The search will employ NASA's Transiting Exoplanet Survey Satellite (TESS), which is capable of scanning 85 percent of the entire sky.
Instruments aboard the satellite are sensitive enough to spot Earth-size planets that may be orbiting around 1,823 of those identified stars.
A team of astronomers has identified nearly 2,000 stars set to be studied for habitable, Earth-like exoplanets. Overall, there are a sprawling 470 million stars observable by TESS
'Our ambition is to not only detect hundreds of Earth-like worlds in other solar systems, but to find them around our closest neighboring solar systems," Stevenson Professor of Physics and Astronomy Keivan Stassun said in a statement.
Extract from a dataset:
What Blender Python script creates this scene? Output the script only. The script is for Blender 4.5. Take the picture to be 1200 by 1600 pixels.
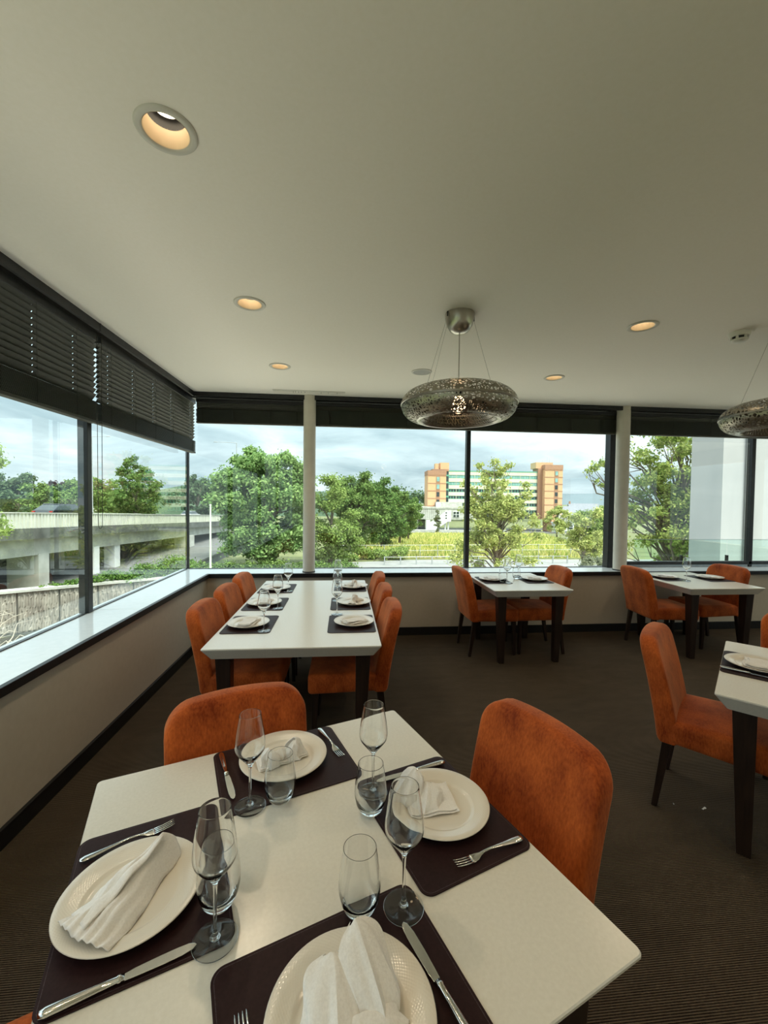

'In a few years' time, we may very well know that there are other out there, with breathable atmospheres.'
Among the factors key to NASA's search for habitable exoplanets are their proximity to the orbiting star as well as the type of star.
In a statement researchers said they will observe 'bright, cool, dwarfs' with the closest being four light-years away.
In the event that TESS identifies a planet with an atmosphere similar to Earth's, researchers say the next step -- figuring out whether or not it already contains life -- will be trickier task.